The Other One, created and written by Holly Walsh (Motherland, Dead Boss) and Pippa Brown (Psychobitches, Bad Education), puts a fresh spin on the old odd couple format with two Catherine Walcotts, played by Ellie White (Inside No 9, The Windsors) and Lauren Socha (Misfits, Catastrophe) meeting when they discover that they have the same dead dad, who turned out to have two very different families. Six new episodes are set to follow but the dynamic is effectively established with a re-run of this original pilot.
The comedy initially comes from family differences. One is trailer trashy and Tinder-obsessed, the other stuck up and repressed. They decide to go on a road trip to scatter dad’s ashes and actually start to bond. In one touching scene it turns out that despite having very different upbringings their father used to play the same song to them in the car.

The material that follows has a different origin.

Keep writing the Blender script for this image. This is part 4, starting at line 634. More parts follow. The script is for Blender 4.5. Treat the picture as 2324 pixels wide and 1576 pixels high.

There are some lovely lines here. When it is suggested by one Catherine that they scatter the ashes in the local playground sandpit the other Catherine says: “Do we really want children playing in our dead dad?” Every time the script sails close to class cliché it manages to pull something different out of the bag.
And for a half hour piece there’s a lot going on here. Quietly distraught posh mum Tess played by Rebecca Front (The Thick of It, War and Peace) is trying to get back on the dating scene to make up for lost time, while a subtext finds posh Catherine’s useless boyfriend Marcus (Amit Shah) getting embroiled in a dick pic scandal. And familiar face Siobhan Finneran (Downton Abbey, Happy Valley and also the mum in the aforementioned Alma's Not Normal) is very good as the thoughtless but nice chain-smoking rough mum Marilyn who keeps dad’s ashes in an inappropriate tin.
Quite why this originally went out on BBC Two is a bit of a mystery. OK, it’s no Mrs Brown’s Boys, but it’s an absolutely accessible culture-clash comedy with something for everyone and feels much more suited to BBC One. It has taken three years to get here but it feels like it is worth the wait.
The Other One, Fridays from June 5, 9pm, BBC One.